> **What is needed**:
Output a verbatim copy of the data, cut off after the line that contains "sc.view_settings.look='None'".

> **Supplied information**:
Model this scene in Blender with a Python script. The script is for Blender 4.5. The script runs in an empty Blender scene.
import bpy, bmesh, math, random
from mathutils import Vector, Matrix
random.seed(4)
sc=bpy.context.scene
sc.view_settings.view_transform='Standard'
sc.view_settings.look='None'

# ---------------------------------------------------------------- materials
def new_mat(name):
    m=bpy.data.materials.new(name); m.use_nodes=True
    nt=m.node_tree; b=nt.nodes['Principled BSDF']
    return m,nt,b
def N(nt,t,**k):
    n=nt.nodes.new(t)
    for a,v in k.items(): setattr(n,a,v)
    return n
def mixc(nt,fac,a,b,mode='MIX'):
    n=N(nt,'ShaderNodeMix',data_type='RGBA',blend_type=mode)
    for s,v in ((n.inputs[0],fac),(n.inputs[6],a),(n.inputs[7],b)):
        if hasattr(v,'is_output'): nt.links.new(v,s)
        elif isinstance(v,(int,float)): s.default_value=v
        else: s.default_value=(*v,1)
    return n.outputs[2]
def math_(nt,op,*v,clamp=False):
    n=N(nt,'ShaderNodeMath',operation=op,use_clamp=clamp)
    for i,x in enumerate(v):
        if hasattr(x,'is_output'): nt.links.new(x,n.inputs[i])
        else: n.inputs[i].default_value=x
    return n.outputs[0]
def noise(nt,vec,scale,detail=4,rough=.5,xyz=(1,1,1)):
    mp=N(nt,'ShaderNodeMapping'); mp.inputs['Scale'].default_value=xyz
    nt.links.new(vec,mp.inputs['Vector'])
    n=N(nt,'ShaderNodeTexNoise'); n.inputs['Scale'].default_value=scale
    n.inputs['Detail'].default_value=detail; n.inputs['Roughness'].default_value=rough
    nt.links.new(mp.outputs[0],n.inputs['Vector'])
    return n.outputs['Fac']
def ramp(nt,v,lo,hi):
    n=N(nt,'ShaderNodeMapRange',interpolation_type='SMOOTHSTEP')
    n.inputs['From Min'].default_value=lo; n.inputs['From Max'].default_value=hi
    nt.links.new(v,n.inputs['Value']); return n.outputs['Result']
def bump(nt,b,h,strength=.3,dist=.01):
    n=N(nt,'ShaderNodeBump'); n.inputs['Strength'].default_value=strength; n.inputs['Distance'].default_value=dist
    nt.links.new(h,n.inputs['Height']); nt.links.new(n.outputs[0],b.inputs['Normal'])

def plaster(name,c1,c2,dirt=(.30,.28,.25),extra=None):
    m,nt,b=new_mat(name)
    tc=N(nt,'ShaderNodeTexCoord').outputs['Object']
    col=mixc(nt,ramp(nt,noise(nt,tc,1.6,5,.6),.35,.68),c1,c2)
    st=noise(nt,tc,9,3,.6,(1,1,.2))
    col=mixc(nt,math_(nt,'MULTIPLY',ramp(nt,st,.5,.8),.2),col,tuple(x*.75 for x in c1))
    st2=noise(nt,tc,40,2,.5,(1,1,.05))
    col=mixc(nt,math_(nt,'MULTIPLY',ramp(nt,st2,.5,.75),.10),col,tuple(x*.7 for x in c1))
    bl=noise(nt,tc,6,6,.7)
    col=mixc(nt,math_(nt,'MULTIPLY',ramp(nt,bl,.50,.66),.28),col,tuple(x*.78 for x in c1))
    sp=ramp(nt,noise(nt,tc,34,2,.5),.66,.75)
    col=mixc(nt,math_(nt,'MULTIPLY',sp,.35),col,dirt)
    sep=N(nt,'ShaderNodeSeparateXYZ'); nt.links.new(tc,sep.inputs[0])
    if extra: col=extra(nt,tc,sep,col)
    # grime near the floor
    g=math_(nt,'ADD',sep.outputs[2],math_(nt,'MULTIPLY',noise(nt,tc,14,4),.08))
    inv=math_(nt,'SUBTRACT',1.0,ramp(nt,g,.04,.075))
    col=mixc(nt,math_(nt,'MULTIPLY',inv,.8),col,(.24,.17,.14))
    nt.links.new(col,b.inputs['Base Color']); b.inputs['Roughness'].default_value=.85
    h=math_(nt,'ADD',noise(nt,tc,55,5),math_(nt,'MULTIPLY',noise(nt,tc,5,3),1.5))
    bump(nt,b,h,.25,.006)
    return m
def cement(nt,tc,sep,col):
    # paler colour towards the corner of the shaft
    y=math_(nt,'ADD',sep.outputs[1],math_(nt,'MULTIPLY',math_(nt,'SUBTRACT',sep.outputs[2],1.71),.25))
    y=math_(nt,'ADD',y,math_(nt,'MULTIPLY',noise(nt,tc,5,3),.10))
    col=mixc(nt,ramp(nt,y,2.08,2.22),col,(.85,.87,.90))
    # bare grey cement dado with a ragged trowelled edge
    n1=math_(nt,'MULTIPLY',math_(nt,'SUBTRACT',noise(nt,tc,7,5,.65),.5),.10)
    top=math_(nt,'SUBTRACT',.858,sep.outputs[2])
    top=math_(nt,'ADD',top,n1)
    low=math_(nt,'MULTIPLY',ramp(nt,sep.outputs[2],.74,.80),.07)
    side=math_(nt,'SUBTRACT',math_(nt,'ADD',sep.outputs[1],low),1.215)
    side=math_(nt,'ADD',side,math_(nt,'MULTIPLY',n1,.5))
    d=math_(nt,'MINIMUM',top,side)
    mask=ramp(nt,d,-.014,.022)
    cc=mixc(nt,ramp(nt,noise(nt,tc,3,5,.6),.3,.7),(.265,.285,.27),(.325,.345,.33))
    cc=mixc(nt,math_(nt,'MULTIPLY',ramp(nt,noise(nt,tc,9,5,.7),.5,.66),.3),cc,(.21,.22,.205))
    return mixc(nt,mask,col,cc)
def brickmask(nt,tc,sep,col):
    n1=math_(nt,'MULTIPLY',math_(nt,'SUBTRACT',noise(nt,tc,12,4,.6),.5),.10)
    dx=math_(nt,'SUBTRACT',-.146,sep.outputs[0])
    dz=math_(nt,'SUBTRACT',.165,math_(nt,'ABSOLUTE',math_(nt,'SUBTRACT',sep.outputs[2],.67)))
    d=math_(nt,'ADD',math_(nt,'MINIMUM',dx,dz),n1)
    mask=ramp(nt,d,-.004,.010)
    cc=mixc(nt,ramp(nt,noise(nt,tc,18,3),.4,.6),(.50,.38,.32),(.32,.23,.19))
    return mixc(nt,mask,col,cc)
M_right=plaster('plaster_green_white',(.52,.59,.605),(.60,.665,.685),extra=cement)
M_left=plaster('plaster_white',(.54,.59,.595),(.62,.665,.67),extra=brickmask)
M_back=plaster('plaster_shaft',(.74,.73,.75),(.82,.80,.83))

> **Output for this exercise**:
Model this scene in Blender with a Python script. The script is for Blender 4.5. The script runs in an empty Blender scene.
import bpy, bmesh, math, random
from mathutils import Vector, Matrix
random.seed(4)
sc=bpy.context.scene
sc.view_settings.view_transform='Standard'
sc.view_settings.look='None'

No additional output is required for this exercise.